Billy Bob Thornton takes over as Buttermaker, an apathetic, foul-mouthed drunk who'd rather teach the kids how to mix martinis than hit a home run. So what we get is "Bad Santa" meets "The Bad News Bears." Unfortunately.
The plot pretty much follows the earlier version. The Bears go from worse to first (or close enough) when Buttermaker finally pulls it together rather too quickly and decides to really coach them.
The team also brings back kid characters from the first film. There's Engelberg (Brandon Craggs), the overweight, mouthy catcher; Tanner (Timmy Deter), the underweight scrappy shortstop; and Lupus (Tyler Patrick Jones), the shy little guy in left field. But there have been a few additions, such as a nerdy Armenian kid (Aman Johal), who really wants to be as all-American as everyone else, and a kid with attitude in a wheelchair (Troy Gentile), whom Buttermaker refers to as "a bronze medalist from the Special Olympics."
Most of the humor comes from trying to be as raunchy as possible. True, the 1976 picture wasn't exactly angelic, but the stuff here is cruder, cheaper, more obvious. For instance, the original team sponsor was Chico's Bail Bonds. Now it's Bo-Peep's Gentleman's Club, so a bunch of strippers in tight tops can attend the games. Actually, almost everything has been oversexualized. Amanda tells Buttermaker he "must've had a big one" because she can't see what else her mother saw in him.
As Amanda, Sammi Kraft is a nice-looking girl, a heckuva a baseball player she can throw 70 mph pitches and a lousy actor. And an actor is what's needed to make the movie work. O'Neal had already won an Oscar when she was cast.

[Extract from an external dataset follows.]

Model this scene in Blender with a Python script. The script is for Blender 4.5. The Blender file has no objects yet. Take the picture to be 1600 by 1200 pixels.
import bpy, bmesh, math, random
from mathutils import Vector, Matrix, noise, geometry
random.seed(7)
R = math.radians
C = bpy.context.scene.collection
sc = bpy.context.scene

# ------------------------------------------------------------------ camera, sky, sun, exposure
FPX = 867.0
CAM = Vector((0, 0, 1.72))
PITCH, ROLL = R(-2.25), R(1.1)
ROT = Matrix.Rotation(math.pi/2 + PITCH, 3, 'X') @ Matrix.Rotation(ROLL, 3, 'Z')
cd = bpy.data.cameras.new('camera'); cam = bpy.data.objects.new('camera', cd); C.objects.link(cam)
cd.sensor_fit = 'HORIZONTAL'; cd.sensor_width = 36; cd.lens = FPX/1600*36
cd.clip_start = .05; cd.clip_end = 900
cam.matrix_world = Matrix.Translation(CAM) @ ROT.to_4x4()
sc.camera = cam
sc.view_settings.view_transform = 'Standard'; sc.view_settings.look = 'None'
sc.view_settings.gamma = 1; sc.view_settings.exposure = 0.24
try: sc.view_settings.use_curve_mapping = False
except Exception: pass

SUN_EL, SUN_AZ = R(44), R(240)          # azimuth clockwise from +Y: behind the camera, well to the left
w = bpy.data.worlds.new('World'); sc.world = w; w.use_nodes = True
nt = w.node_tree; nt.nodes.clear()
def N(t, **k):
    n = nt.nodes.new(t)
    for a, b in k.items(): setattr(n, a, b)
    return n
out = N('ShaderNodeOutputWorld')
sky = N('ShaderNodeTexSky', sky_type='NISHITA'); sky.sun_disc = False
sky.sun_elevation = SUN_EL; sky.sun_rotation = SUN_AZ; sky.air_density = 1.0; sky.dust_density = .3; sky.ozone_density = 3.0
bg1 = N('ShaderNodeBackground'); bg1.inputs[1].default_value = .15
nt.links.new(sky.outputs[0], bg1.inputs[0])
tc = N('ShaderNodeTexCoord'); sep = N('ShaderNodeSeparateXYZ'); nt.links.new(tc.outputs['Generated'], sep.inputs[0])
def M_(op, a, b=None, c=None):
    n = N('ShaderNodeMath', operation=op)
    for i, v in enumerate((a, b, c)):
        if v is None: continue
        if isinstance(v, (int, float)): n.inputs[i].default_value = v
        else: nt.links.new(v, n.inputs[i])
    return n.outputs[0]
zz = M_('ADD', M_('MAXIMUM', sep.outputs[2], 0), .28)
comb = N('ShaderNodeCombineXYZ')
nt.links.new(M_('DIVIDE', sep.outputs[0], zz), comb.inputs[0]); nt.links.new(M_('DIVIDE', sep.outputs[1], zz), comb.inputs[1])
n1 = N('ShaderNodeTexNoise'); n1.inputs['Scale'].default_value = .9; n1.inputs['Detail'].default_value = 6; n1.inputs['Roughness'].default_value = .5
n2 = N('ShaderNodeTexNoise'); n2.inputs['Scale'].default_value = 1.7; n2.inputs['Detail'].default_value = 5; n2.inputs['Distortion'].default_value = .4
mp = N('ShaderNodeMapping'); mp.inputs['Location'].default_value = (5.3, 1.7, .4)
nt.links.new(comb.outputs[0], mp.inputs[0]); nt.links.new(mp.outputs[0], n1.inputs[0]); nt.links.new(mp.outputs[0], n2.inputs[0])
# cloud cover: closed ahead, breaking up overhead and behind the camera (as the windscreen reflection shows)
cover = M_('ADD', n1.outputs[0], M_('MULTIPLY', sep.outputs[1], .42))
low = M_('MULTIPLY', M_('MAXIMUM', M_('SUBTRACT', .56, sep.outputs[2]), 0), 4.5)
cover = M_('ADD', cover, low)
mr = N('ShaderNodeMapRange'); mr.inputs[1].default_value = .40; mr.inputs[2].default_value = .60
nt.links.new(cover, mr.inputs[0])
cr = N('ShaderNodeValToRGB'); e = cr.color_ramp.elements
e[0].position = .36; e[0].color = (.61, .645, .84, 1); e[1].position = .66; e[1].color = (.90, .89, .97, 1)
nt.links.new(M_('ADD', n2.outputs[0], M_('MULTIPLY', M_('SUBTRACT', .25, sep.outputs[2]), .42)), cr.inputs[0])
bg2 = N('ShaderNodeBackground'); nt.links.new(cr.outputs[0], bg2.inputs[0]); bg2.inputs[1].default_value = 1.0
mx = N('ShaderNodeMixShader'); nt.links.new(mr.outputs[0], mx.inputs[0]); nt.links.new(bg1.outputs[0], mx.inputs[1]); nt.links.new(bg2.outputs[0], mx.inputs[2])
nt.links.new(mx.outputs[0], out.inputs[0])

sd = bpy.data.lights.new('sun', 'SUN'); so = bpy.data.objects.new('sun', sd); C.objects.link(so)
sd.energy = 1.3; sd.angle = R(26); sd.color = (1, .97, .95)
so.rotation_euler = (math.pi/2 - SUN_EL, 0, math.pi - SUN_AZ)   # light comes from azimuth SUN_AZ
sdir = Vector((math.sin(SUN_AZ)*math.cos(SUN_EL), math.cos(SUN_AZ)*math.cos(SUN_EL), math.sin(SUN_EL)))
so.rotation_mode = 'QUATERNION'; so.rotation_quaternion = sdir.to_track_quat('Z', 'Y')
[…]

Good actors do turn up in supporting roles. Marcia Gay Harden is a multitasking single mom who hires Buttermaker because the snobby Little League won't let these losers play the other teams (she also files a class action suit, a nice touch). Greg Kinnear is the coach of the league's best team and he's very convincing as the sort of nightmare-sports-parent who, if pushed too far, might kill someone.
For those of us who worship at the altar of Billy Bob, rest assured, he's as caustically likable, unpredictable and funny as ever. But he doesn't really do much with the part, except practice his schtick for "Bad Santa 2."
Linklater has rarely let us down. He's pulled off movies as diverse as "Before Sunset," "School of Rock" and "Waking Life." Yet there's nothing here to indicate this is his movie. It's too clumsy, too disinterested in the characters, too, well, mean.
Please note: Despite the PG-13 rating, kids young enough to play Little League — who, let's face it, are this film's target audience — are too young to see this picture. "Bad News Bears" is a conundrum: a kids movie that kids can't — or shouldn't — see.